L’art. 1105 c.c., comma 4, dettato in materia di comunione, ma applicabile anche al condominio degli edifici per il rinvio posto dall’art. 1139 c.c., consente, infatti, al condomino di evitare il pregiudizio che possa derivare alla cosa comune in presenza di una paralisi gestionale, sicchè, se non si prendono i provvedimenti necessari per l’amministrazione della medesima cosa comune o non si forma una maggioranza, ovvero se la deliberazione adottata non viene eseguita, ciascun partecipante può ricorrere alla autorità giudiziaria nell’interesse della res, invocando l’intervento sostitutivo del giudice, anche nel senso di autorizzare riparazioni straordinarie, per ovviare all’incuria dei singoli comproprietari.

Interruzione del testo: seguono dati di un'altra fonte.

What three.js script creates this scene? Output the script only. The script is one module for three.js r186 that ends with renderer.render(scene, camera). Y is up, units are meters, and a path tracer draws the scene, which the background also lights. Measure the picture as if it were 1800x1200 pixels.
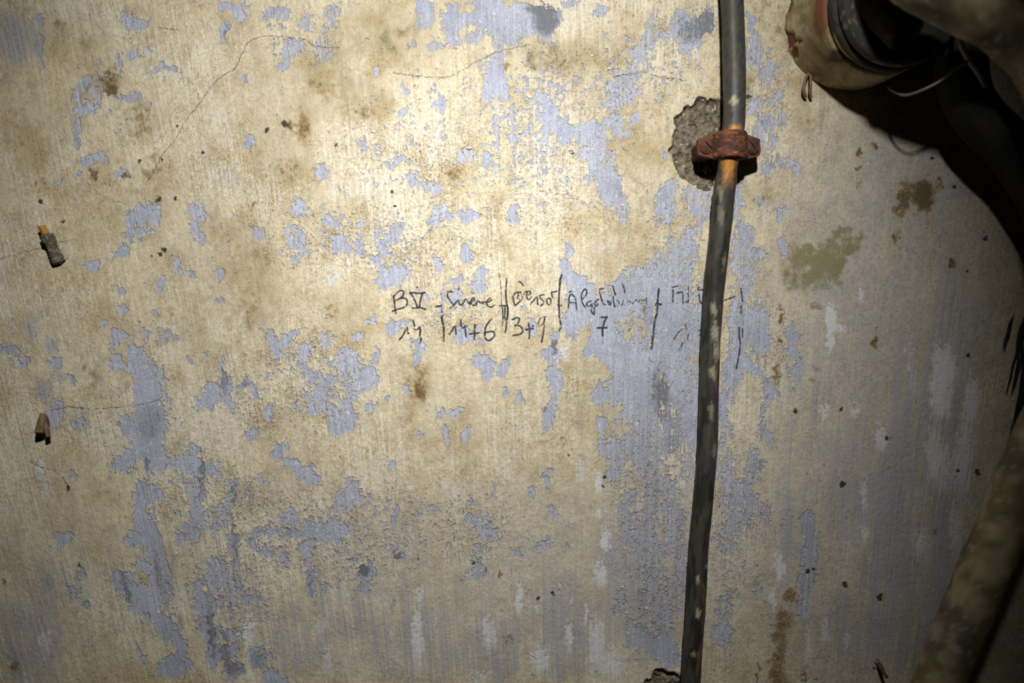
import * as THREE from 'three';
import { mergeGeometries } from 'three/addons/utils/BufferGeometryUtils.js';
import { RoundedBoxGeometry } from 'three/addons/geometries/RoundedBoxGeometry.js';
import { Brush, Evaluator, SUBTRACTION } from 'three-bvh-csg';

// ---------------------------------------------------------------- camera, light, exposure
const S = 0.0005, D = 0.6;                       // metres per pixel on the wall plane, camera distance to the wall
const at = (px, py, z = 0) => new THREE.Vector3((px - 900) * S * (D - z) / D, (600 - py) * S * (D - z) / D, z);
const scene = new THREE.Scene();
scene.background = new THREE.Color(0x000000);
const camera = new THREE.PerspectiveCamera(2 * Math.atan(0.5) * 180 / Math.PI, 1.5, 0.01, 20);
camera.position.set(0, 0, D);
camera.lookAt(0, 0, 0);
camera.focus = D - 0.004;
camera.userData.fStop = 2.0;
const renderer = new THREE.WebGLRenderer({ antialias: true });
renderer.toneMapping = THREE.LinearToneMapping;
renderer.toneMappingExposure = 1.0;
renderer.shadowMap.enabled = true;
const LAMP_AT = new THREE.Vector3(0.05, 0.42, 0.68), LAMP_AIM = at(762, 405), LAMP_COLOR = new THREE.Color(1, 0.985, 0.95);
// one torch: its wide spill and the hot spot of its reflector
for (const [aim, power, angle] of [[LAMP_AIM, 2.6, 39.2], [at(774, 410), 1.0, 14.1]]) {
  const spot = new THREE.SpotLight(LAMP_COLOR, power, 0, THREE.MathUtils.degToRad(angle), 1, 2);
  spot.name = 'torch_light';
  spot.position.copy(LAMP_AT);
  spot.target.position.copy(aim);
  spot.castShadow = true;
  spot.shadow.radius = 1.0;
  spot.shadow.mapSize.set(2048, 2048);
  scene.add(spot, spot.target);
}

// ---------------------------------------------------------------- helpers
let seed = 12345;
const rnd = () => { seed = (seed * 1664525 + 1013904223) >>> 0; return seed / 4294967296; };
const NT = 512, table = new Float32Array(NT * NT);
for (let i = 0; i < NT * NT; i++) table[i] = rnd();
function vn(x, y) {                                // smooth value noise, 0 to 1
  const fx = Math.floor(x), fy = Math.floor(y);
  let a = x - fx, b = y - fy;
  a = a * a * (3 - 2 * a); b = b * b * (3 - 2 * b);
  const x0 = fx & 511, x1 = (fx + 1) & 511, y0 = (fy & 511) << 9, y1 = ((fy + 1) & 511) << 9;
  const p = table[y0 + x0], q = table[y0 + x1], r = table[y1 + x0], s = table[y1 + x1];
  return (p + (q - p) * a) * (1 - b) + (r + (s - r) * a) * b;
}
const fbm = (x, y) => vn(x * 0.88 + y * 0.47, y * 0.88 - x * 0.47) * 0.5 + vn(x * 1.3 - y * 1.65 + 17, y * 1.3 + x * 1.65 + 5) * 0.3 + vn(x * 4.1 + y * 1.3 + 41, y * 4.1 - x * 1.3 + 29) * 0.2;
const vr = (x, y) => vn(x * 0.79 + y * 0.61, y * 0.79 - x * 0.61);      // turned, so that no rows line up with the wall
const vn3 = (p, s) => vn((p.x * 0.8 + p.z * 0.75 + p.y * 0.2) * s + 31, (p.y * 0.9 + p.z * 0.6 - p.x * 0.3) * s + 7) * 0.6 + vn((p.y * 0.7 - p.z * 0.8 + p.x * 0.5) * s * 1.9 + 91, (p.x * 0.8 - p.y * 0.5 - p.z * 0.4) * s * 1.9 + 13) * 0.4;
const clamp = (x, a = 0, b = 1) => (x < a ? a : x > b ? b : x);
const ss = (a, b, x) => { const t = clamp((x - a) / (b - a)); return t * t * (3 - 2 * t); };
const lerp = (a, b, t) => a + (b - a) * t;
const used = {};
function numbered(name) { const n = used[name] = (used[name] ?? -1) + 1; return n ? `${name}_${String(n).padStart(3, '0')}` : name; }
function tag(o, label, category, group) { o.userData.label = label; o.userData.category = category; if (group) o.userData.group = group; return o; }
function shadowed(o) { o.traverse((m) => { if (m.isMesh) { m.castShadow = true; m.receiveShadow = true; } }); return o; }
function thing(name, label, category, pos, group) {
  const o = new THREE.Group();
  o.name = numbered(name);
  if (pos) o.position.copy(pos);
  scene.add(o);
  return tag(o, label, category, group);
}
function part(name, geometry, material, parent, label) {
  const m = new THREE.Mesh(geometry, material);
  m.name = name;
  if (label) m.userData.label = label;
  m.castShadow = m.receiveShadow = true;
  parent.add(m);
  return m;
}
function paint(g, fn) {                            // vertex colours from a function of the vertex
  const p = g.attributes.position, c = new Float32Array(p.count * 3), v = new THREE.Vector3();
  for (let i = 0; i < p.count; i++) { v.fromBufferAttribute(p, i); const k = fn(v, i); c[i * 3] = k[0]; c[i * 3 + 1] = k[1]; c[i * 3 + 2] = k[2]; }
  g.setAttribute('color', new THREE.BufferAttribute(c, 3));
  return g;
}
function push(g, fn) {                             // moves each vertex along its normal
  const p = g.attributes.position, n = g.attributes.normal, v = new THREE.Vector3();
  for (let i = 0; i < p.count; i++) { v.fromBufferAttribute(p, i); const d = fn(v, i); p.setXYZ(i, v.x + n.getX(i) * d, v.y + n.getY(i) * d, v.z + n.getZ(i) * d); }
  return g;
}
const mix = (a, b, t) => [lerp(a[0], b[0], t), lerp(a[1], b[1], t), lerp(a[2], b[2], t)];
const tinted = (roughness, metalness = 0, extra = {}) => new THREE.MeshStandardMaterial({ color: 0xffffff, vertexColors: true, roughness, metalness, ...extra });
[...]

Il Tribunale di Velletri ha perciò erroneamente ritenuto “urgenti” le spese anticipate da D.R.F., ai sensi dell’art. 1134 c.c., soltanto perchè giustificate dall’esigenza di manutenzione dell’immobile comune, senza verificare che fosse stata offerta dall’attore prova altresì che l’erogazione di tali spese risultasse non differibile fino a quando l’amministratore o l’assemblea dei condomini potessero utilmente provvedere al riguardo.

Il primo motivo di ricorso va perciò accolto, rimanendo assorbito il secondo motivo in ordine alla valutazione delle risultanze probatorie, cui il giudice di rinvio procederà sulla base del principio di diritto enunciato.

La sentenza impugnata deve essere cassata, con rinvio al Tribunale di Velletri, in diversa composizione, che procederà a nuovo esame della causa uniformandosi ai richiamati principi e tenendo conto dei rilievi svolti, e provvederà anche sulle spese del giudizio di cassazione.

P.Q.M.

La Corte accoglie il primo motivo di ricorso, dichiara assorbito il secondo motivo, cassa la sentenza impugnata e rinvia la causa, anche per le spese del giudizio di cassazione, al Tribunale di Velletri, in diversa composizione.